What to do | In your copy, leave out the pictures; write out all the data exactly.

Stored data |
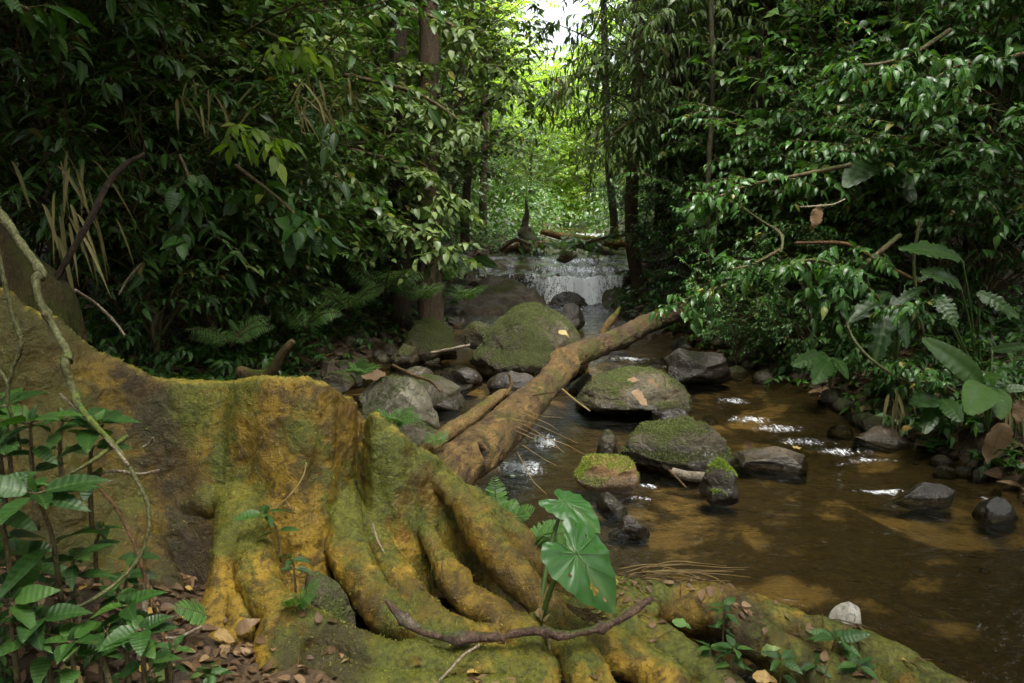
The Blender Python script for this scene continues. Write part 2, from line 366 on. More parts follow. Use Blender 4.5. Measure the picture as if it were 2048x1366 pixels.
RM = {
 'moss': rock_mat('mossy_boulder_stone', (.045, .038, .02), (.085, .07, .038), .95, (.040, .048, .006), .12),
 'half': rock_mat('half_mossy_stone', (.042, .034, .017), (.098, .079, .040), .78, (.05, .062, .008), .08),
 'grey': rock_mat('grey_stone', (.055, .046, .026), (.125, .108, .066), .6, (.045, .056, .010), .08),
 'pale': rock_mat('pale_stone', (.09, .08, .048), (.26, .24, .17), .55, (.045, .058, .010), .05),
 'white': rock_mat('whitish_stone', (.22, .20, .15), (.46, .44, .37), .05, (.05, .06, .012), -.03),
 'tan': rock_mat('tan_stone', (.15, .085, .028), (.28, .165, .055), .1, (.07, .11, .012), .0),
 'dark': rock_mat('dark_wet_stone', (.018, .015, .009), (.048, .038, .024), .3, (.035, .05, .01), .12, .5),  # tone lowered to stand in for shade on the right bank
 'wet': rock_mat('shiny_wet_stone', (.045, .034, .020), (.09, .066, .042), .0, (.03, .04, .01), 3.0, .42),
 'slab': rock_mat('slab_stone', (.055, .042, .025), (.12, .09, .055), .3, (.05, .06, .012), .0, .6),
}
def moss_tufts(V, F, top=.55, n=900, L=(.010, .022), seed=0, mask=None):
    """Short curved blades standing on the upward faces of a surface."""
    r = np.random.default_rng(seed); a, b, c = V[F[:, 0]], V[F[:, 1]], V[F[:, 2]]
    N = np.cross(b-a, c-a); ar = np.linalg.norm(N, axis=1); N = N/np.maximum(ar, 1e-12)[:, None]
    w = ar*(N[:, 2] > top)
    if mask is not None: w = w*mask((a+b+c)/3, N)
    if w.sum() <= 0: return None
    i = r.choice(len(F), n, p=w/w.sum()); u, v = r.random((2, n)); k = u+v > 1; u[k], v[k] = 1-u[k], 1-v[k]
    p = a[i]+(b-a)[i]*u[:, None]+(c-a)[i]*v[:, None]
    d = nrm(N[i] + r.normal(size=(n, 3))*.75); l = r.uniform(*L, n); sd = nrm(np.cross(d, r.normal(size=(n, 3))))
    wd = (l*.13)[:, None]; tip = p+d*l[:, None] + A(0, 0, -.25)*l[:, None]; mid = p+d*(l*.55)[:, None]
    VV = np.stack([p-sd*wd, p+sd*wd, mid+sd*wd*.8, tip, mid-sd*wd*.8], 1); b5 = (np.arange(n)*5)[:, None]
    g = Geo(); g.add(VV, [np.hstack([b5, b5+1, b5+2, b5+4]), np.hstack([b5+4, b5+2, b5+3])], np.repeat(r.random(n), 5)); return g
moss_m = leaf_mat('moss_blades', (.03, .040, .004), (.055, .068, .006), (.09, .10, .010), .7, .2, .25)
moss_bright_m = leaf_mat('bright_moss_blades', (.10, .16, .008), (.2, .28, .012), (.34, .40, .02), .7, .2, .25)
def rock(label, box, mat, z=None, Y=None, dep=.8, seed=0, sink=.25, group=None, moss=0, bright=False, cat='rock', name='rock', **kw):
    """A stone whose outline fills the photo box (x0, y0, x1, y1); its foot meets height z there (or stands at distance Y)."""
    x0, y0, x1, y1 = box; foot = P((x0+x1)/2, y1, z=z) if Y is None else P((x0+x1)/2, y1, Y=Y)
    w = (x1-x0)/FPX*foot[1]/2*1.03; yc = foot[1] + w*dep*.8
    top = P((x0+x1)/2, y0, Y=yc)[2]; w = (x1-x0)/FPX*yc/2*1.04; h = top - foot[2]; hh = (h + max(sink*h, .07 if Y is None else 0))/2
    V, F = rock_shape((w, w*dep, hh), seed, **kw)
    cx = ((x0+x1)/2-1024)/FPX*np.hypot(yc, .2)
    o = link(name, Geo().add(V, F).mesh(name, RM[mat] if isinstance(mat, str) else mat), None, (cx, yc, top-hh))
    tag(o, label, cat, group)
    if moss:
        g = moss_tufts(V, F, .6, moss, (.008, .02), seed)
        if g: tag(link('moss', g.mesh('moss', moss_bright_m if bright else moss_m), o), None, kind='stuff')
    return o
G1 = 'stones lying in the stream'
rock('huge dome-shaped boulder covered in green moss in mid-stream behind the fallen log', (942, 606, 1188, 752), 'moss', z=.09, seed=3, dep=.85, planes=7, cut=.74, n=6, taper=.24, moss=5000, cat='boulder', name='boulder')
rock('rounded dark mossy boulder left of the huge dome boulder', (812, 636, 918, 712), 'moss', z=.15, seed=14, cat='boulder', name='boulder', moss=800)
rock('low moss-topped stone wedged between two mossy boulders', (922, 642, 988, 704), 'moss', z=.16, seed=5)
rock('angular greenish stone at the still pool, left of the dome boulder', (778, 684, 838, 724), 'half', z=.12, seed=6)
rock('small flat stone beside the dry stick at the still pool', (836, 700, 880, 722), 'half', z=.11, seed=61)
rock('pale grey rock with a bare whitish slope right behind the buttress root', (688, 752, 872, 872), 'pale', z=.10, seed=7, dep=.8, planes=9, moss=700)
rock('long brown-grey slab lying beside the pale rock', (770, 750, 950, 815), 'grey', z=.06, seed=18, dep=.6, planes=8)
rock('flat oval stone with a lighter top behind the brown slab', (796, 733, 870, 760), 'grey', z=.08, seed=9, dep=.7)
rock('dark wet block where water slides beside the brown slab', (872, 734, 968, 784), 'wet', z=.06, seed=10, dep=.7)
rock('dark squat stone behind the splintered branch of the log', (968, 742, 1084, 806), 'dark', z=.05, seed=12, dep=.7)
rock('low grey stone with fern growing on it below the pale rock', (716, 820, 890, 915), 'grey', z=.06, seed=13, dep=.7, moss=900)
rock('humped mossy boulder with dead leaves on top right of the log', (1158, 734, 1392, 832), 'half', z=.04, seed=21, dep=.75, planes=6, cut=.82, n=6, moss=2500, cat='boulder', name='boulder')
rock('broad boulder with moss along its upper edge in the middle of the stream', (1252, 836, 1482, 946), 'half', z=.0, seed=22, dep=.6, planes=9, n=6, moss=2600, cat='boulder', name='boulder')
rock('orange-brown block of stone with a fringe of green moss on top', (1152, 898, 1285, 972), 'tan', z=.0, seed=24, dep=.8, planes=14, cut=.6, noise_=.05, moss=2600, bright=True)
rock('upright cone-shaped stone just behind the orange-brown block', (1196, 858, 1248, 925), 'grey', z=.01, seed=25, dep=.8, planes=8)
rock('squat grey stone with a bright yellow-green moss cap in the sandy shallows', (1418, 918, 1504, 998), 'grey', z=.0, seed=26, dep=.9, planes=12, cut=.62, moss=2600, bright=True)
rock('flat dark stone strewn with dead leaves right of the moss-capped stone', (1478, 894, 1645, 934), 'slab', z=.0, seed=27, dep=.6)
rock('dark brown stone behind the broad boulder', (1288, 806, 1396, 856), 'dark', z=.02, seed=28, dep=.7)
rock('shadowed brown boulder below the leafy right bank', (1318, 688, 1468, 764), 'dark', z=.1, seed=29, dep=.8, cat='boulder', name='boulder')
rock('small grey wedge of stone in front of the orange-brown block', (1196, 984, 1264, 1024), 'grey', z=-.01, seed=30, dep=.8, planes=12)
rock('half-sunken flat stone near the small grey wedge', (1226, 1026, 1312, 1070), 'slab', z=-.02, seed=31, dep=.7)
rock('pale whitish angular stone alone in shallow water beside the long root', (1698, 1208, 1780, 1270), 'white', z=0, seed=32, dep=.8, planes=12, cut=.62)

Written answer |
The Blender Python script for this scene continues. Write part 2, from line 366 on. More parts follow. Use Blender 4.5. Measure the picture as if it were 2048x1366 pixels.
RM = {
 'moss': rock_mat('mossy_boulder_stone', (.045, .038, .02), (.085, .07, .038), .95, (.040, .048, .006), .12),
 'half': rock_mat('half_mossy_stone', (.042, .034, .017), (.098, .079, .040), .78, (.05, .062, .008), .08),
 'grey': rock_mat('grey_stone', (.055, .046, .026), (.125, .108, .066), .6, (.045, .056, .010), .08),
 'pale': rock_mat('pale_stone', (.09, .08, .048), (.26, .24, .17), .55, (.045, .058, .010), .05),
 'white': rock_mat('whitish_stone', (.22, .20, .15), (.46, .44, .37), .05, (.05, .06, .012), -.03),
 'tan': rock_mat('tan_stone', (.15, .085, .028), (.28, .165, .055), .1, (.07, .11, .012), .0),
 'dark': rock_mat('dark_wet_stone', (.018, .015, .009), (.048, .038, .024), .3, (.035, .05, .01), .12, .5),  # tone lowered to stand in for shade on the right bank
 'wet': rock_mat('shiny_wet_stone', (.045, .034, .020), (.09, .066, .042), .0, (.03, .04, .01), 3.0, .42),
 'slab': rock_mat('slab_stone', (.055, .042, .025), (.12, .09, .055), .3, (.05, .06, .012), .0, .6),
}
def moss_tufts(V, F, top=.55, n=900, L=(.010, .022), seed=0, mask=None):
    """Short curved blades standing on the upward faces of a surface."""
    r = np.random.default_rng(seed); a, b, c = V[F[:, 0]], V[F[:, 1]], V[F[:, 2]]
    N = np.cross(b-a, c-a); ar = np.linalg.norm(N, axis=1); N = N/np.maximum(ar, 1e-12)[:, None]
    w = ar*(N[:, 2] > top)
    if mask is not None: w = w*mask((a+b+c)/3, N)
    if w.sum() <= 0: return None
    i = r.choice(len(F), n, p=w/w.sum()); u, v = r.random((2, n)); k = u+v > 1; u[k], v[k] = 1-u[k], 1-v[k]
    p = a[i]+(b-a)[i]*u[:, None]+(c-a)[i]*v[:, None]
    d = nrm(N[i] + r.normal(size=(n, 3))*.75); l = r.uniform(*L, n); sd = nrm(np.cross(d, r.normal(size=(n, 3))))
    wd = (l*.13)[:, None]; tip = p+d*l[:, None] + A(0, 0, -.25)*l[:, None]; mid = p+d*(l*.55)[:, None]
    VV = np.stack([p-sd*wd, p+sd*wd, mid+sd*wd*.8, tip, mid-sd*wd*.8], 1); b5 = (np.arange(n)*5)[:, None]
    g = Geo(); g.add(VV, [np.hstack([b5, b5+1, b5+2, b5+4]), np.hstack([b5+4, b5+2, b5+3])], np.repeat(r.random(n), 5)); return g
moss_m = leaf_mat('moss_blades', (.03, .040, .004), (.055, .068, .006), (.09, .10, .010), .7, .2, .25)
moss_bright_m = leaf_mat('bright_moss_blades', (.10, .16, .008), (.2, .28, .012), (.34, .40, .02), .7, .2, .25)
def rock(label, box, mat, z=None, Y=None, dep=.8, seed=0, sink=.25, group=None, moss=0, bright=False, cat='rock', name='rock', **kw):
    """A stone whose outline fills the photo box (x0, y0, x1, y1); its foot meets height z there (or stands at distance Y)."""
    x0, y0, x1, y1 = box; foot = P((x0+x1)/2, y1, z=z) if Y is None else P((x0+x1)/2, y1, Y=Y)
    w = (x1-x0)/FPX*foot[1]/2*1.03; yc = foot[1] + w*dep*.8
    top = P((x0+x1)/2, y0, Y=yc)[2]; w = (x1-x0)/FPX*yc/2*1.04; h = top - foot[2]; hh = (h + max(sink*h, .07 if Y is None else 0))/2
    V, F = rock_shape((w, w*dep, hh), seed, **kw)
    cx = ((x0+x1)/2-1024)/FPX*np.hypot(yc, .2)
    o = link(name, Geo().add(V, F).mesh(name, RM[mat] if isinstance(mat, str) else mat), None, (cx, yc, top-hh))
    tag(o, label, cat, group)
    if moss:
        g = moss_tufts(V, F, .6, moss, (.008, .02), seed)
        if g: tag(link('moss', g.mesh('moss', moss_bright_m if bright else moss_m), o), None, kind='stuff')
    return o
G1 = 'stones lying in the stream'
rock('huge dome-shaped boulder covered in green moss in mid-stream behind the fallen log', (942, 606, 1188, 752), 'moss', z=.09, seed=3, dep=.85, planes=7, cut=.74, n=6, taper=.24, moss=5000, cat='boulder', name='boulder')
rock('rounded dark mossy boulder left of the huge dome boulder', (812, 636, 918, 712), 'moss', z=.15, seed=14, cat='boulder', name='boulder', moss=800)
rock('low moss-topped stone wedged between two mossy boulders', (922, 642, 988, 704), 'moss', z=.16, seed=5)
rock('angular greenish stone at the still pool, left of the dome boulder', (778, 684, 838, 724), 'half', z=.12, seed=6)
rock('small flat stone beside the dry stick at the still pool', (836, 700, 880, 722), 'half', z=.11, seed=61)
rock('pale grey rock with a bare whitish slope right behind the buttress root', (688, 752, 872, 872), 'pale', z=.10, seed=7, dep=.8, planes=9, moss=700)
rock('long brown-grey slab lying beside the pale rock', (770, 750, 950, 815), 'grey', z=.06, seed=18, dep=.6, planes=8)
rock('flat oval stone with a lighter top behind the brown slab', (796, 733, 870, 760), 'grey', z=.08, seed=9, dep=.7)
rock('dark wet block where water slides beside the brown slab', (872, 734, 968, 784), 'wet', z=.06, seed=10, dep=.7)
rock('dark squat stone behind the splintered branch of the log', (968, 742, 1084, 806), 'dark', z=.05, seed=12, dep=.7)
rock('low grey stone with fern growing on it below the pale rock', (716, 820, 890, 915), 'grey', z=.06, seed=13, dep=.7, moss=900)
rock('humped mossy boulder with dead leaves on top right of the log', (1158, 734, 1392, 832), 'half', z=.04, seed=21, dep=.75, planes=6, cut=.82, n=6, moss=2500, cat='boulder', name='boulder')
rock('broad boulder with moss along its upper edge in the middle of the stream', (1252, 836, 1482, 946), 'half', z=.0, seed=22, dep=.6, planes=9, n=6, moss=2600, cat='boulder', name='boulder')
rock('orange-brown block of stone with a fringe of green moss on top', (1152, 898, 1285, 972), 'tan', z=.0, seed=24, dep=.8, planes=14, cut=.6, noise_=.05, moss=2600, bright=True)
rock('upright cone-shaped stone just behind the orange-brown block', (1196, 858, 1248, 925), 'grey', z=.01, seed=25, dep=.8, planes=8)
rock('squat grey stone with a bright yellow-green moss cap in the sandy shallows', (1418, 918, 1504, 998), 'grey', z=.0, seed=26, dep=.9, planes=12, cut=.62, moss=2600, bright=True)
rock('flat dark stone strewn with dead leaves right of the moss-capped stone', (1478, 894, 1645, 934), 'slab', z=.0, seed=27, dep=.6)
rock('dark brown stone behind the broad boulder', (1288, 806, 1396, 856), 'dark', z=.02, seed=28, dep=.7)
rock('shadowed brown boulder below the leafy right bank', (1318, 688, 1468, 764), 'dark', z=.1, seed=29, dep=.8, cat='boulder', name='boulder')
rock('small grey wedge of stone in front of the orange-brown block', (1196, 984, 1264, 1024), 'grey', z=-.01, seed=30, dep=.8, planes=12)
rock('half-sunken flat stone near the small grey wedge', (1226, 1026, 1312, 1070), 'slab', z=-.02, seed=31, dep=.7)
rock('pale whitish angular stone alone in shallow water beside the long root', (1698, 1208, 1780, 1270), 'white', z=0, seed=32, dep=.8, planes=12, cut=.62)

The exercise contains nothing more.